Give back the lines exactly, from the first one to the line with "rad = math.radians", both ends included.

=-=-=-=-=

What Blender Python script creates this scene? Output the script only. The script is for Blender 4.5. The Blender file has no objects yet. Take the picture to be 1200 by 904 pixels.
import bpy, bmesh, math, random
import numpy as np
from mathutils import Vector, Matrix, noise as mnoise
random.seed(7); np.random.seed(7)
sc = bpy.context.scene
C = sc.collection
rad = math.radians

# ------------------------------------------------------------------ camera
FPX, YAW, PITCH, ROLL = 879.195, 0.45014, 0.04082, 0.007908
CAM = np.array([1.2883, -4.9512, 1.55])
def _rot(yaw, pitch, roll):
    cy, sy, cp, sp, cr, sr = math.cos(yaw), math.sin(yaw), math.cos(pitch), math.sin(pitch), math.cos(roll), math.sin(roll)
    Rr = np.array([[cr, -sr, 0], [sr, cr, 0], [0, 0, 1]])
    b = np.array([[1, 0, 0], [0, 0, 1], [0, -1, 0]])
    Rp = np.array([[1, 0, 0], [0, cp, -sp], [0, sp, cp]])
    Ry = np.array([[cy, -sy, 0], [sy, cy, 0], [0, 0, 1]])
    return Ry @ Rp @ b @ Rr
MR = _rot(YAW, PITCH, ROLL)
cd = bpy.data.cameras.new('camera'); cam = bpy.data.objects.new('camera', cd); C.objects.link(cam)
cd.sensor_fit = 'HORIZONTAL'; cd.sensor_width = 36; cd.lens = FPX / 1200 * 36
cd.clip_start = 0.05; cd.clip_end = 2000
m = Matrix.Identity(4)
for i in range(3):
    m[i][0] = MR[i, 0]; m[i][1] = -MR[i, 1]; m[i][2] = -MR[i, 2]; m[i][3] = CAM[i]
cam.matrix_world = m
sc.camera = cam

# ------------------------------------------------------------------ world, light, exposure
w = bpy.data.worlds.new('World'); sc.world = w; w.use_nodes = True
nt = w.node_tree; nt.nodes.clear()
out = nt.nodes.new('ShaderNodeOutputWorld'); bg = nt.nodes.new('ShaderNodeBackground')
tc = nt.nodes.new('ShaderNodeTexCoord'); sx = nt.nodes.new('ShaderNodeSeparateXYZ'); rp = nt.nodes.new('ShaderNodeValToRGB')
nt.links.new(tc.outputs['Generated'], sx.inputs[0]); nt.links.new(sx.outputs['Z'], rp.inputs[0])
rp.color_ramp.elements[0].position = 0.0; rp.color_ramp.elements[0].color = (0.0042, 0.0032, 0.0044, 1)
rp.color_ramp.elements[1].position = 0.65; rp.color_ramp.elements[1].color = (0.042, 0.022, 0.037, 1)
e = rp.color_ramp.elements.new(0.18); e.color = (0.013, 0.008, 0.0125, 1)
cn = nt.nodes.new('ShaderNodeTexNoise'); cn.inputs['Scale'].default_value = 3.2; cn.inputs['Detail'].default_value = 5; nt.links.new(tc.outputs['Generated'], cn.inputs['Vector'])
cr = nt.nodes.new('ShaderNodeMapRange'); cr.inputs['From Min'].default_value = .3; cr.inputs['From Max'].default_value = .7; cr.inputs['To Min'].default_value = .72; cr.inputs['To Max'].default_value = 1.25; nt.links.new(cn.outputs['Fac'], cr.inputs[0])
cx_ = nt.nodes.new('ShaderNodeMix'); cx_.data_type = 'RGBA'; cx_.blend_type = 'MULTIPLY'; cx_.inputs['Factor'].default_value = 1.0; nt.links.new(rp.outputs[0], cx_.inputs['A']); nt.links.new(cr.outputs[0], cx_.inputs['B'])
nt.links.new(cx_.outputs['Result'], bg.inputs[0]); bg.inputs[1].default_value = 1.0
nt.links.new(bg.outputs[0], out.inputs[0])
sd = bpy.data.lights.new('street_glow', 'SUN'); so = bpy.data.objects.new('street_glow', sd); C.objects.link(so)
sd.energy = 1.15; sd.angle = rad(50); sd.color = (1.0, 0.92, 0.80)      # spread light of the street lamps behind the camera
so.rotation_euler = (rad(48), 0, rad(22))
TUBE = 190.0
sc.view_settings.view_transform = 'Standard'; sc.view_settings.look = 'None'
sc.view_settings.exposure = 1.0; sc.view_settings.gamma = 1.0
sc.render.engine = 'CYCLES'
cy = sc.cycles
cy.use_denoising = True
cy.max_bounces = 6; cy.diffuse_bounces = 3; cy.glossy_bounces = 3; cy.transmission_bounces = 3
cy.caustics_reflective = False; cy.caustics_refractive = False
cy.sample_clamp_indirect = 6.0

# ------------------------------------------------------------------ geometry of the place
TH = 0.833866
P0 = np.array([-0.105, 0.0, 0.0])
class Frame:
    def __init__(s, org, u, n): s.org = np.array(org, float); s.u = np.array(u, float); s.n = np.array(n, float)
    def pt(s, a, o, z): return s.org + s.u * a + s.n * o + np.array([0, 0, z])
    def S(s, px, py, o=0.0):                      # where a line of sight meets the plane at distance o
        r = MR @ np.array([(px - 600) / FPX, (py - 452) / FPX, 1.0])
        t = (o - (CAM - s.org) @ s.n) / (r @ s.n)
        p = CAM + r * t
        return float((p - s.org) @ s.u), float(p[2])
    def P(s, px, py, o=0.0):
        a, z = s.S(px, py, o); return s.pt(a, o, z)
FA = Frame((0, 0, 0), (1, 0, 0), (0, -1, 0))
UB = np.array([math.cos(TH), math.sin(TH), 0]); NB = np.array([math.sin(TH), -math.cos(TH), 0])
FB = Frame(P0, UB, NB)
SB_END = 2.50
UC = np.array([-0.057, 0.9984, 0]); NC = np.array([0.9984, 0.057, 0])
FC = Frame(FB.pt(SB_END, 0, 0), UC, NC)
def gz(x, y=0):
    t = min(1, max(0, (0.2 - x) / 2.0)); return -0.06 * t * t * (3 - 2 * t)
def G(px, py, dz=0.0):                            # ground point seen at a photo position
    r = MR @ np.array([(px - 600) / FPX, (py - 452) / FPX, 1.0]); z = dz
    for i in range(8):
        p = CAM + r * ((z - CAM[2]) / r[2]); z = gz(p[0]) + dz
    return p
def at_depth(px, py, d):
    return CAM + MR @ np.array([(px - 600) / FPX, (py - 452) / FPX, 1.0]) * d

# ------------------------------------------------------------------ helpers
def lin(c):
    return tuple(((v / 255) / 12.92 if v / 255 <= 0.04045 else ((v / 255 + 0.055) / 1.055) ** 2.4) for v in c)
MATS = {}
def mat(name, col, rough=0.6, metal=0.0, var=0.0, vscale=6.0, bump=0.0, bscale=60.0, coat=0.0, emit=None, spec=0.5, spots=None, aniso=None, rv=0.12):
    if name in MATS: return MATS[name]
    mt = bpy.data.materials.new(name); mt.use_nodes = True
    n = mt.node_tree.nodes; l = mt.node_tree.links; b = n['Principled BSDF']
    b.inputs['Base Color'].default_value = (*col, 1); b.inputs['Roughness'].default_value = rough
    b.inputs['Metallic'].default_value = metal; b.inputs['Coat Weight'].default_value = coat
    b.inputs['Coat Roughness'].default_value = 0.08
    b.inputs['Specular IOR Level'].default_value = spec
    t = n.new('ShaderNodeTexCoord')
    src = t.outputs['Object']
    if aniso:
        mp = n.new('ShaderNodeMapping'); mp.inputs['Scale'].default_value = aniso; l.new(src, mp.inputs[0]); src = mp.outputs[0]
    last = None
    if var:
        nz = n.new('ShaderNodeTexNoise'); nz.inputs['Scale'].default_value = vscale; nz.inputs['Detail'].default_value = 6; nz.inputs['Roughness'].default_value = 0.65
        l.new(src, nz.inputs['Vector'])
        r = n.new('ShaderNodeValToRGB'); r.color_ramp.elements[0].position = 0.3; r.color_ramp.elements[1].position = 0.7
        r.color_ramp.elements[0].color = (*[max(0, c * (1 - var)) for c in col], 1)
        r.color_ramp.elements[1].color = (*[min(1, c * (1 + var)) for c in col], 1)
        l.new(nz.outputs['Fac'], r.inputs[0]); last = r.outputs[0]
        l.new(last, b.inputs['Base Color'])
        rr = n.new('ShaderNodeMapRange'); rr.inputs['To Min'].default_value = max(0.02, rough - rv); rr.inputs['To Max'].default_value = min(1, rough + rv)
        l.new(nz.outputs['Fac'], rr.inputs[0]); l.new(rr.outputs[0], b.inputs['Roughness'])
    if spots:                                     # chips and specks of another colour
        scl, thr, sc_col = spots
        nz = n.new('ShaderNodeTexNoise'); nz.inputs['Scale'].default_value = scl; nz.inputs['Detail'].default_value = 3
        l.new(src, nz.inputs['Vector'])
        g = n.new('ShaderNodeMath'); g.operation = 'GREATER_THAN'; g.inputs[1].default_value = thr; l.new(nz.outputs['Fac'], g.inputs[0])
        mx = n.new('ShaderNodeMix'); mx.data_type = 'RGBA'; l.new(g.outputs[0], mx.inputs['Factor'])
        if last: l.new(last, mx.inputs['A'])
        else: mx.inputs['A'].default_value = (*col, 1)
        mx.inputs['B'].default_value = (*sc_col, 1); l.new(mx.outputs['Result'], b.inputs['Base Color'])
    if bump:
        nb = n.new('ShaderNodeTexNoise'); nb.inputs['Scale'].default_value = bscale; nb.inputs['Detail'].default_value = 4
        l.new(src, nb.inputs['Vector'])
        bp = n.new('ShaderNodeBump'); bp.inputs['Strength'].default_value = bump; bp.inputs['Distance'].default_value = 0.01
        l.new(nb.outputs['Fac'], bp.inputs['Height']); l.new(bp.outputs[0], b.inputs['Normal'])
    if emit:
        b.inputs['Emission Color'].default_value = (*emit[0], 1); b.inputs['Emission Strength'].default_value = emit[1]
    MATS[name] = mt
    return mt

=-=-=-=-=

◆ **Written answer**:
What Blender Python script creates this scene? Output the script only. The script is for Blender 4.5. The Blender file has no objects yet. Take the picture to be 1200 by 904 pixels.
import bpy, bmesh, math, random
import numpy as np
from mathutils import Vector, Matrix, noise as mnoise
random.seed(7); np.random.seed(7)
sc = bpy.context.scene
C = sc.collection
rad = math.radians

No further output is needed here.